From the Great Famine to the early 20th century, women outnumbered men in the masses of Irish immigrants that came to the United States. Historians empower these women as ambitious trailblazers – pulled to America’s greater economic and personal opportunities. They saw themselves, however, as exiles – pushed out of a home that couldn’t support them. Playwright Ronan Noone points out, however, that “it wasn’t a question of push or pull; it was essential. It’s a matter of survival.”
When women boarded steamships, they not only ensured their own survival but kept their loved ones at home afloat. By 1890, Irish daughters in America sent home $5 million a year to sustain their families. As Janet Nolan writes in Ourselves Alone, "The most expendable group in post-Famine Ireland – dependent daughters and sisters – became the saviors of a society that could not have remained intact save by their emigration and their remittances.” Families’ financial reliance on relatives abroad encouraged, even forced, more women to emigrate. Understanding this imperative, those already across the Atlantic paid for three quarters of tickets to America, braiding sisters, cousins, and nieces into a chain of migration. But emotion as much as economics perpetuated chain migration for many, including Margaret Convery, who wrote that her brother Dan "sent me my ticket to come" because "he got so lonely he wanted somebody out so he sent for me.”
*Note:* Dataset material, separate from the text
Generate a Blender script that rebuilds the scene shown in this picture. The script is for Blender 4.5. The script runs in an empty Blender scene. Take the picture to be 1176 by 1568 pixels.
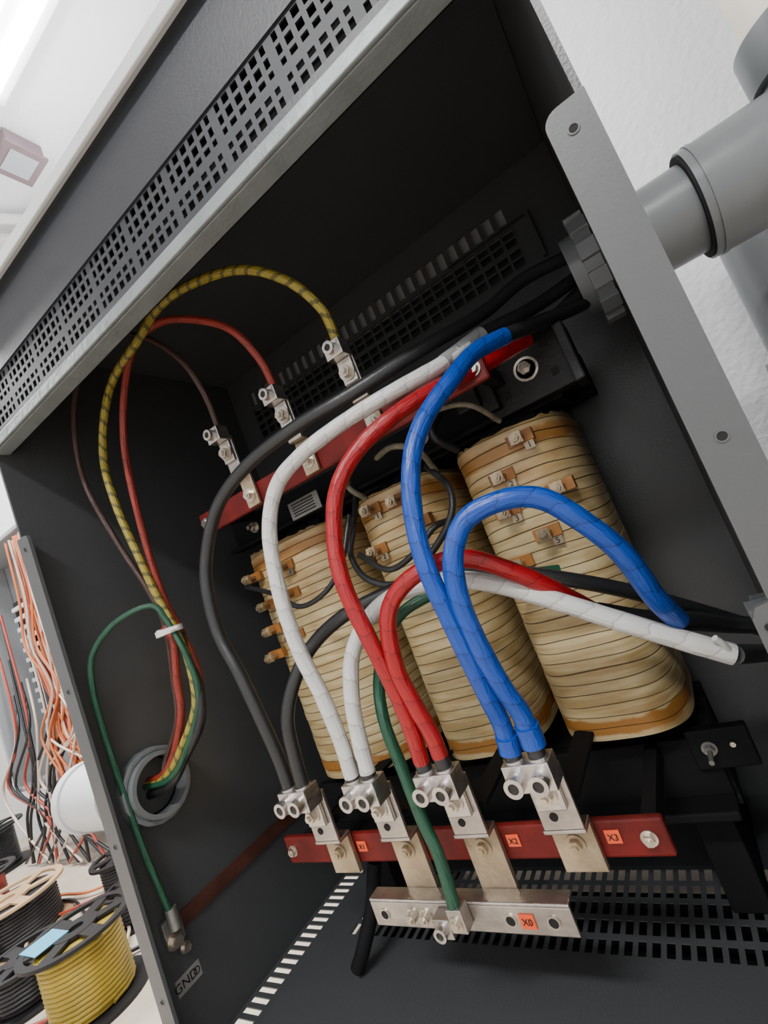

This loneliness seeps through line after line of letters home, and the work many women found in domestic service deepened their isolation. Most households employed only a single “maid-of-all-work” who lived alone with her employers, like Mary Ann Rowe in Dedham, Massachusetts. In a letter home, Mary Ann apologized for not writing sooner, explaining, "I do feel so bad when I go to write to home, I don't be in the better of it for a long time. It renews all thoughts of home in my mind that I scarcely know what to do...I cannot banish the thought of home out of my mind. No matter where I go it is equal to me.” Another young domestic, Annie O’Donnell, echoes her ache; she wrote of her immigration, "When it placed the Atlantic between me and those I loved, it stamped a mark on my life never to be forgotten. What good does anything afford you when you have a dear Mother you cannot see?"
For The Second Girl’s Bridget and Cathleen, longing, resignation, and the hope of acceptance pervade their daily routine. As they work to reconcile themselves with their new home, they share, says Noone, in what “anybody who came here at any stage” from any country or century, realized: Immigration does not end upon arrival.